-- Problem requirements --
Reproduce the top of the data verbatim, through and including the line that contains "COL = scene.collection".

————

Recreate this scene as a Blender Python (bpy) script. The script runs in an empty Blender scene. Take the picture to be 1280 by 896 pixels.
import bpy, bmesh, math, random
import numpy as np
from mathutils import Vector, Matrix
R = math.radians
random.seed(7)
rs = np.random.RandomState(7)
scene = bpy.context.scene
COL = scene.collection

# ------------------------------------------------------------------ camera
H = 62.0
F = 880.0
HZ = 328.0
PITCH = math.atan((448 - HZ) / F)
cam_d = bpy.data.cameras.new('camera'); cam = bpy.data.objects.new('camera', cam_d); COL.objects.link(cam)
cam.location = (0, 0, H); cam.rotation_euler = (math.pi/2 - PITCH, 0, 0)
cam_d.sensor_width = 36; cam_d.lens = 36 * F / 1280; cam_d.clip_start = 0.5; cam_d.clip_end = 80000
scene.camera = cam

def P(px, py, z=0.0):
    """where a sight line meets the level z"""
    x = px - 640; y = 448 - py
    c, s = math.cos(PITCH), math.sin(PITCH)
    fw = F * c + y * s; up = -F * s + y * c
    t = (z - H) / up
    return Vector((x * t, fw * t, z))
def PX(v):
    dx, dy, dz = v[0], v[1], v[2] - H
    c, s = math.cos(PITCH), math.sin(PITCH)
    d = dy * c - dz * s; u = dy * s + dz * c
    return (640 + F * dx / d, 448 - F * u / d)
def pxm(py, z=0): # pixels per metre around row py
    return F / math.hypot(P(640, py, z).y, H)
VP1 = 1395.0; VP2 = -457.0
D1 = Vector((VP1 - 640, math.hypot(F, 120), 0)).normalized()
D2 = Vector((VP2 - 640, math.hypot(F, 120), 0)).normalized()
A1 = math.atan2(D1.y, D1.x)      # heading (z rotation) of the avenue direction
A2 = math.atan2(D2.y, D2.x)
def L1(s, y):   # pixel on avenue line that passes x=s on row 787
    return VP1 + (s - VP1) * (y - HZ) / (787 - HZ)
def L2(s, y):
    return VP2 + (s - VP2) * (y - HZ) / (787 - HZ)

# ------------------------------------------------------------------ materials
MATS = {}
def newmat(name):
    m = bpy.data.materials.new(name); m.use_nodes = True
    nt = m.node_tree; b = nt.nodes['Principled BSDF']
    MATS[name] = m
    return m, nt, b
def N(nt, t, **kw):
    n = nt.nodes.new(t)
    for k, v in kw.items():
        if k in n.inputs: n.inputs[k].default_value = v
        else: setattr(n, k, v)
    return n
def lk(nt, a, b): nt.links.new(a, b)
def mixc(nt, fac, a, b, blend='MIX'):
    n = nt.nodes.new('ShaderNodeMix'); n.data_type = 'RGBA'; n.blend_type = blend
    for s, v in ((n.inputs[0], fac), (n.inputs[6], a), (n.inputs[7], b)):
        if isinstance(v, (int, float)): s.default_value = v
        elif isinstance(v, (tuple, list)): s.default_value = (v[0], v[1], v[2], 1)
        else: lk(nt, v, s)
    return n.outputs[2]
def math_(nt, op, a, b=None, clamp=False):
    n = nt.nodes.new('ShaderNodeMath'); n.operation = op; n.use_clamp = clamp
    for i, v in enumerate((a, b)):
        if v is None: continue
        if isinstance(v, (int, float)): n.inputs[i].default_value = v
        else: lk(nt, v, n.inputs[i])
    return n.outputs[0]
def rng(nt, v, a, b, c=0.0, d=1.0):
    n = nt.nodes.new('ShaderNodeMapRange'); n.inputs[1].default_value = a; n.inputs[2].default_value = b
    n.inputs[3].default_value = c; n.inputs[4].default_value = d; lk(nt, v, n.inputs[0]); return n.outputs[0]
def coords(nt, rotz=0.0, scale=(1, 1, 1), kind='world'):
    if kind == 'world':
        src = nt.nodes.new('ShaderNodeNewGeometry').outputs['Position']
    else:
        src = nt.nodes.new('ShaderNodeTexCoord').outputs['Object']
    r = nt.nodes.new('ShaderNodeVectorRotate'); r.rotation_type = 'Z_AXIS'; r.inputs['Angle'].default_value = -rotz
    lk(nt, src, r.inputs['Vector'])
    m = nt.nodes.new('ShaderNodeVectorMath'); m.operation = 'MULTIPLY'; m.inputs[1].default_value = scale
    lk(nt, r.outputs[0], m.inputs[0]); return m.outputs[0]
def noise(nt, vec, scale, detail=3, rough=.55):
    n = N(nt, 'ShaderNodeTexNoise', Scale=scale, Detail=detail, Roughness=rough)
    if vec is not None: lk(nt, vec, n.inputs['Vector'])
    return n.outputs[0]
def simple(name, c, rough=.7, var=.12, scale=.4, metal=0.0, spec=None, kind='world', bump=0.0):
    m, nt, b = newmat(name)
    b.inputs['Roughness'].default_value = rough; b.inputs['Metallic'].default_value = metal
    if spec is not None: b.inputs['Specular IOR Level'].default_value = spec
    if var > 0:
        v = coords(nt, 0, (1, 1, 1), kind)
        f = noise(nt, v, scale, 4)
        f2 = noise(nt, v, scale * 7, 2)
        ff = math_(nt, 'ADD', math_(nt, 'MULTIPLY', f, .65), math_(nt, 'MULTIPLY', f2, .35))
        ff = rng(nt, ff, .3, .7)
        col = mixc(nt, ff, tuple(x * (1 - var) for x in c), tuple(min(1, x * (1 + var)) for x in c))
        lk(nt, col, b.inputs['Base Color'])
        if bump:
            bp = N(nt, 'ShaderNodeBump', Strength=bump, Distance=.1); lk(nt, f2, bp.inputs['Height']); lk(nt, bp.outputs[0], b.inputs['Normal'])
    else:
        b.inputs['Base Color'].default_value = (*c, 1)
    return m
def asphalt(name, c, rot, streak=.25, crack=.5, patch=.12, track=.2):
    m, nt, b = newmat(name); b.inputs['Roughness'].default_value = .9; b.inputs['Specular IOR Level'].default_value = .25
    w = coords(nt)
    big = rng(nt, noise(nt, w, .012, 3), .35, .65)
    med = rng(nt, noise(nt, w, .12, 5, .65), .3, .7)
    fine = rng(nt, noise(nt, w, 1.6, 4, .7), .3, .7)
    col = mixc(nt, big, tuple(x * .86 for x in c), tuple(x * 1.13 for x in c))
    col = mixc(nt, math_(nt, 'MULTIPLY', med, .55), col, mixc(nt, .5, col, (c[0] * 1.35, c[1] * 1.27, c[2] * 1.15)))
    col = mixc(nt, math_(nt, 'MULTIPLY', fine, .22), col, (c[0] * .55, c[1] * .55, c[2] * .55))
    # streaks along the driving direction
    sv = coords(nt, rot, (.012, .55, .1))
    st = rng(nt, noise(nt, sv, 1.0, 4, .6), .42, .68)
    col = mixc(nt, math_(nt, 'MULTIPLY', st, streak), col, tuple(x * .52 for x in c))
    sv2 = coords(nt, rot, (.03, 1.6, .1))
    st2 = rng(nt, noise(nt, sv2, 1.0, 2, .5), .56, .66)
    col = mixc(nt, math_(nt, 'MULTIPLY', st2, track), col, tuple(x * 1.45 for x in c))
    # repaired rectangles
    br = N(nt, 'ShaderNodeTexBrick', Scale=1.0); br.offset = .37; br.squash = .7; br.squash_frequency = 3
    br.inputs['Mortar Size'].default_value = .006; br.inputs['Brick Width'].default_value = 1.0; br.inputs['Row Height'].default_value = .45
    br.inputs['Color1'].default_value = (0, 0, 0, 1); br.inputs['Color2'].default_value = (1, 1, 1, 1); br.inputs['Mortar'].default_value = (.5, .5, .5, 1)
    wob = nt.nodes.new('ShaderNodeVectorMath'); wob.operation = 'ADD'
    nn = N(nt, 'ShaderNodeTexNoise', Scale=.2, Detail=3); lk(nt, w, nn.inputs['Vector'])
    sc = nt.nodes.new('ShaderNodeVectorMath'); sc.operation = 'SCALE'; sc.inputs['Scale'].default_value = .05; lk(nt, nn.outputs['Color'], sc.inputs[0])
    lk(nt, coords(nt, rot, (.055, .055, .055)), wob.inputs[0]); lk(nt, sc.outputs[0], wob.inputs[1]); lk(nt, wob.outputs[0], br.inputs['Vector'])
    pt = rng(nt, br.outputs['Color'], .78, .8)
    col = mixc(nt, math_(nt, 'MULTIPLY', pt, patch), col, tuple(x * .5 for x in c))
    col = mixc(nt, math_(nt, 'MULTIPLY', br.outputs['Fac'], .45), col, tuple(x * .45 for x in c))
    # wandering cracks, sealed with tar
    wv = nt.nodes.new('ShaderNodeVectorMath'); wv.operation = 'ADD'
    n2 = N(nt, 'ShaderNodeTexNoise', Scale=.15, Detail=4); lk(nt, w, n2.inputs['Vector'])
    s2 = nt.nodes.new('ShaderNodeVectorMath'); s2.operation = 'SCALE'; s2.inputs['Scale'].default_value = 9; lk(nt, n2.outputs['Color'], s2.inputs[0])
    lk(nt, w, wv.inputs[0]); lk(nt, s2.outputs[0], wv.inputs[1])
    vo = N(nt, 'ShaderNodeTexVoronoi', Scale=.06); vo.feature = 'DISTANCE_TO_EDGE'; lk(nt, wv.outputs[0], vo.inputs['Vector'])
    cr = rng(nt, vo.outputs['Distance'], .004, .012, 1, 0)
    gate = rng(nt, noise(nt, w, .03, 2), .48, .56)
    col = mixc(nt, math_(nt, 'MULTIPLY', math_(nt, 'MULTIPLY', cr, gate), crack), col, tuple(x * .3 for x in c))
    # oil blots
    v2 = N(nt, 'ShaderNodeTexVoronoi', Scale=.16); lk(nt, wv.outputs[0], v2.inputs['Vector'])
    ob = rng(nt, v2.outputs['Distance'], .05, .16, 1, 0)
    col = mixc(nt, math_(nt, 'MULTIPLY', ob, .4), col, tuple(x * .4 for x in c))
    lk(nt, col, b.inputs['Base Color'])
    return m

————

-- Reply to the exercise --
Recreate this scene as a Blender Python (bpy) script. The script runs in an empty Blender scene. Take the picture to be 1280 by 896 pixels.
import bpy, bmesh, math, random
import numpy as np
from mathutils import Vector, Matrix
R = math.radians
random.seed(7)
rs = np.random.RandomState(7)
scene = bpy.context.scene
COL = scene.collection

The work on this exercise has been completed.